The OF discussed the missing Malaysian 777 airplane. The Enterprise comes out on Thursday, and many get it via mail on Friday and this plane may have been found by then, but as of the 11th it was still a mystery. To some of the OFs it is not a mystery. These OFs say the plane was taken up into a space ship via a transporter beam, and we are wasting our time looking for it.

These OFs, the other OFs thought, were way off base but the suggestions and ideas were as varied as what has already been reported. This brought up a discussion on the B29 from WWII that was buried in the ice in Alaska. The OFs were impressed by all the effort to dig this plane out, restore it, and get it ready to fly. In the test run someone left a cleaning rag around or inside the engine nacelle (that is the housing, separate from the fuselage, that holds engines, fuel, or equipment on an aircraft) and the restored plane caught on fire and that was that.

The physical condition of the OFs varies considerably ─ from those that are confined to be spectators and doers that are still able to do. One OF was telling how he has wood cut in his woodlot and the snow is too deep to go get it, but he does put the snow shoes on and goes snow shoeing. That is work. Other OFs would like to do this but just physically can’t. The desire is there, but the body says no to the desire. Some of the OFs have adjusted to this part of aging and have substituted other activities, while others lament and fret about not being as physical as they once were.

One OF suggested that is why, when they were younger, they developed interest in more sedate activities like painting, or hooking rugs, or playing a musical instrument, or even wood carving. One OF mentioned that planting and cultivating terrariums is fun and takes more patience than effort. Another OF mentioned that he has gotten into model railroading, especially antique trains, again something that requires patience instead of a lot of effort. A few of these are great hobbies for those that like to work alone; simple woodworking on small things can be done alone also. Many of these are good projects for those who are alone and need something to occupy their time, so the OF doesn’t have too much “Oh, woe is me time.”

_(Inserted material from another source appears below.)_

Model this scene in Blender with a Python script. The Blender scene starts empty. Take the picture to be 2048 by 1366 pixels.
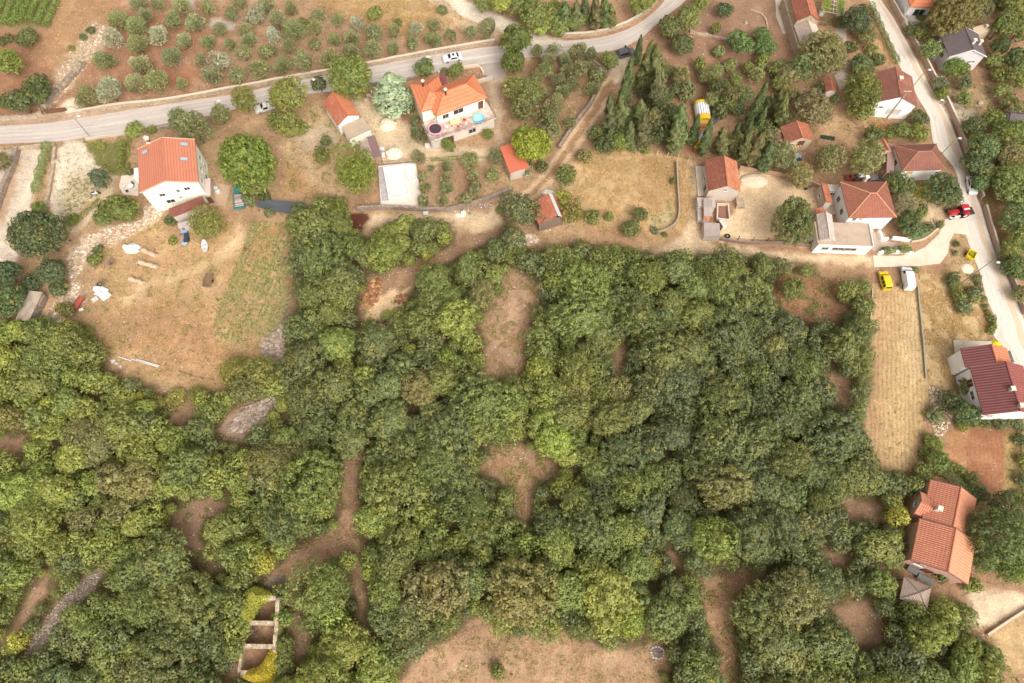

Those OFs who traveled to the Duanesburg Diner in Duanesburg and do have one hobby that requires no effort at all (only money) and that is chasing women, were: Miner Stevens, Roger Chapman, Robie Osterman, Karl Remmers, Dick Ogsbury, George Washburn, Glenn Paterson, Otis Lawyer, Jim Heiser, Chuck Aleseio, Harold Guest, John Rossmann, Frank Pauli, Bill Krause, Andy Tinning, Lou Schenck, Gary Porter, Mace Porter, Ken Hughes, Jack Norray, Mike Willsey, Ted Willsey, Gerry Chartier, Elwood Vanderbilt, Harold Grippen, and me.